Is the quadruply erroneous three-word sentence really “no longer remembered”?
In the alternative, can anyone offer an example of a three-word sentence with four grammatical errors? (Errors in spelling or usage don’t count, only grammatical errors.)
Maybe if someone accidentally typed “see Spot run.”, when what they had intended to type was “When in the Course of human events it becomes necessary for one people to dissolve the political bands which have connected them with another and to assume among the powers of the earth, the separate and equal station to which the Laws of Nature and of Nature’s God entitle them, a decent respect to the opinions of mankind requires that they should declare the causes which impel them to the separation.”.
Neither the site I first looked at nor Wikipedia on English grammar considers punctuation to be part of grammar.
Ok, I think I’ve gotten there in English with Ditransitive verbs, which are verbs that take two objects.
The sentence “Them puts myself” has two incorrect pronouns, verb disagreement between the object and verb, and “put” is a verb that requires two objects “He put it there”.
I don’t think the “gooder” sentence qualifies, since “gooder” isn’t a word, so you can’t really reason about what grammatical rules might apply. If that one qualifies, then so does that sentence with any non-word string of characters as the last word.
“Put” doesn’t require two objects and doesn’t have two in your sentence. “There” is an adverb in your sentence. “Gave” is a ditransitive verb as in “I gave Jim the book.” “Book” is the direct object and Jim is the indirect object.
So it does. I think it still works for the OP, though. “Put” requires an object and a locative adverb, and there isn’t one?
I tried to make a broken sentence using the ditransitive verbs listed, but they all seem to work with an implied object. “I gave the book” seems like it works in context.
Now I challenge anyone to get eight errors in a three-word sentence! (Not necessarily saying it can’t be done, especially if you fiddle around with how word order errors are counted so that you could get more than one…)
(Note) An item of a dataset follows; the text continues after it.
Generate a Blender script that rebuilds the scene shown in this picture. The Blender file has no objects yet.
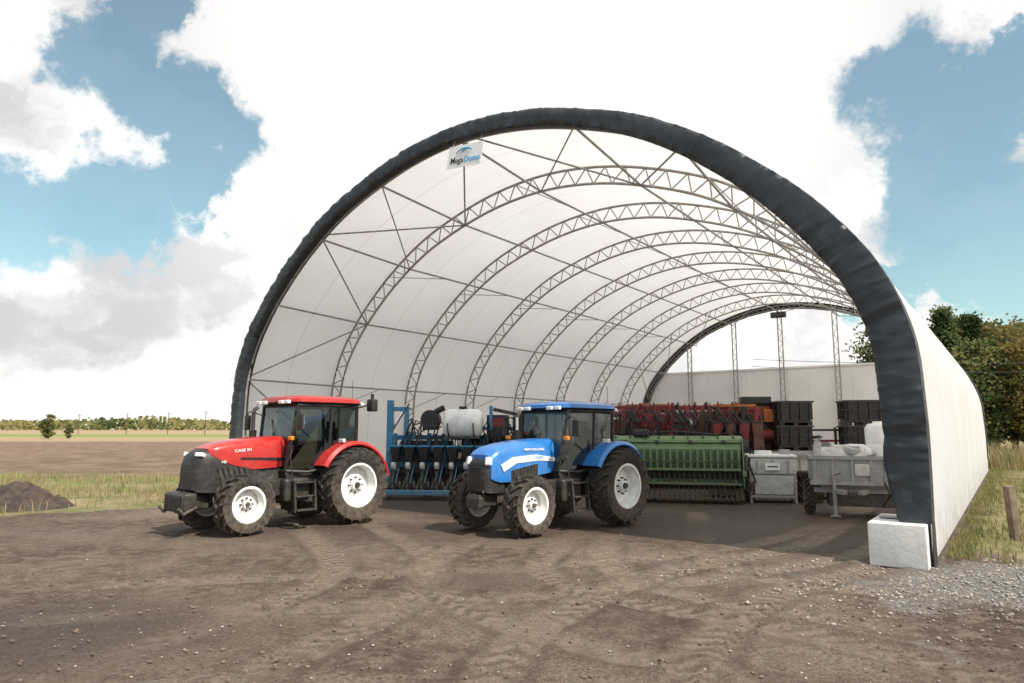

#1 in your last example is wrong, as an starts with a vowel. Perhaps use the fact that there is no subject to the sentence.
Plus there’s the problem that all of your statements could arguably be argued not to be sentences. I’d personally grant the first one, but not the rest.
That’s circular reasoning: the reason they’re not sentences is because they’re ungrammatical. Of course, the more errors they contain, the less they “seem” like sentences.
This is fun and all, but the sentence Miss Gould found was in the manuscript of a story for The New Yorker – and was, in fact, printed in the magazine without correction – so it’s unlikely to have sounded like something a Horta would burn into a rock.
One thing that I noticed while I was thinking of sentences is that grammatical errors can’t always be confined to or determined by a single sentence.
If person A is talking with person B about gifts A and C had given to D: “We gave him a book and ten million dollars.”, then person C says “I gave the book”, that would be a perfectly grammatical sentence. The verb “gave” requires a second object, but the object is implied by the previous sentence, so the sentence that doesn’t explicitly mention it isn’t ungrammatical in context.
The thing I like about “put” is that I can’t think of a context in which the locative adverb could be implied. Although, now that I’ve said that, I fully expect someone to come up with one.